Climaxing a two-week hearing Murphy upheld the petition of 20 residents of the exclusive neighborhood that the peace of their homes was disturbed by frequent seances.

"The proofs showed that music and weird noises emanated from the residence loud enough to be heard by the neighbors and create a disturbance in the community," according to Murphy.

"During the seances the lights were out and a large, metallic trumpet was in use, allegedly floating around in space, touching occupants and through which trumpet the spirits were alleged to have communicated with the audience, with Mrs. Schnelker acting as medium."

Murphy also held that traffic congestion developed in the neighborhood and that frequent disturbances resulted when children gathered in the neighborhood "in their desire to see 'the ghost.'"

Friday, December 29, 2017


Detroit Free Press, March 1, 1909

No Explanation Can Be Given For Strange Marks On the Walls.

No well regulated policeman believes in ghosts, but some at the Delray police station on West Jefferson avenue believe their quarters are haunted. This does not seem possible, but there is no other explanation.
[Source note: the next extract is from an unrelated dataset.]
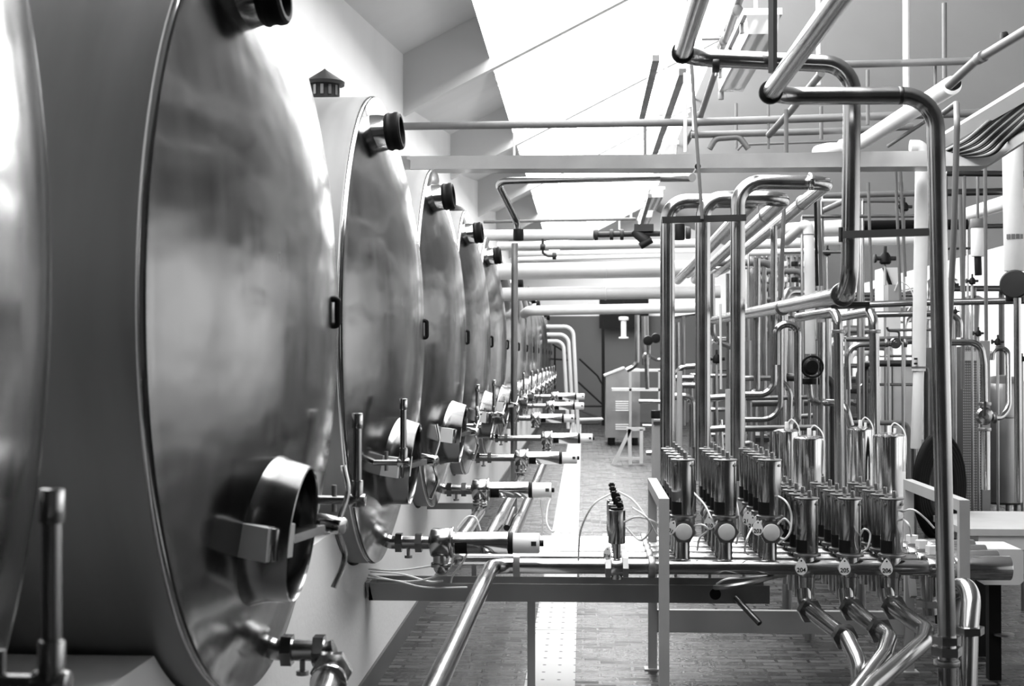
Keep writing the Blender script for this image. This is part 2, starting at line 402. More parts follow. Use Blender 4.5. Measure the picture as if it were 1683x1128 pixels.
    # ---- top vent
    if k == 2:
        vx = -1.18 - TXR
        v = MB().lathe((vx, 0, TR-.02), (0,0,1), [(0,.066),(.11,.066),(.11,0)], 24).build('vent_stack', 'iron', t)
        MB().lathe((vx, 0, TR+.075), (0,0,1), [(0,.05),(-.004,.090),(.012,.092),(.065,.012),(.075,0)], 24).build('vent_cowl', 'iron', v)
        for i in range(12):
            aa = 2*PI*i/12; MB().box((-.007,-.004,-.022), (.007,.004,.022), Matrix.Translation((vx+.066*math.cos(aa), .066*math.sin(aa), TR+.045)) @ Matrix.Rotation(aa+PI/2, 4, 'Z')).build('louver', 'dull_steel', v)
    elif k in (1, 3, 5):
        MB().lathe((-.23, 0, TR-.02), (0,0,1), [(0,.065),(.05,.07),(.09,.07),(.09,.055),(.03,.05),(.03,0)], 24).build('vent_stack', 'dull_steel', t)
    elif k == 4:
        MB().lathe((-.12, 0, TR-.02), (0,0,1), [(0,.11),(.02,.11),(.05,.085),(.07,.04),(.075,0)], 24).build('vent_stack', 'black', t)
    # ---- outlet neck
    zo = cfg['zo'] - TZ; ox = surf(0, max(zo, -1.0))
    q = MB().sweep(fillet([Vector((ox-.05, 0, zo+.03)), Vector((ox+.02, 0, zo)), Vector((.245-.05, 0, zo))], .05), .030, 20)
    on = q.build('outlet_pipe', 'steel', t)
    collar(on, 'union_nut', 'steel', (.087, 0, zo), X, .047, .03, True)
    collar(on, 'union_nut', 'steel', (.178+max(0, cfg['dx'])*0, 0, zo), X, .047, .03, True)
    MB().cyl((.13, 0, zo-.03), (.13, 0, zo-.065), .008, 10).lathe((.13, 0, zo-.058), (0,0,-1), [(0,0),(0,.018),(.012,.018),(.012,0)], 12).build('drain_cock', 'dull_steel', on)
    return t, cfg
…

That station is located in a cottage marshal of old Delray. The station is papered like a private residence, and the police furnishings look incongruous. But it's the paper that brings the mind to think of ghosts.

Strange hieroglyphics have appeared from day to day until the red-figured paper has been entirely covered. To be exact, it looks as if muskrats had amused themselves rubbing their greasy fur against it. No one about the station can explain the marks.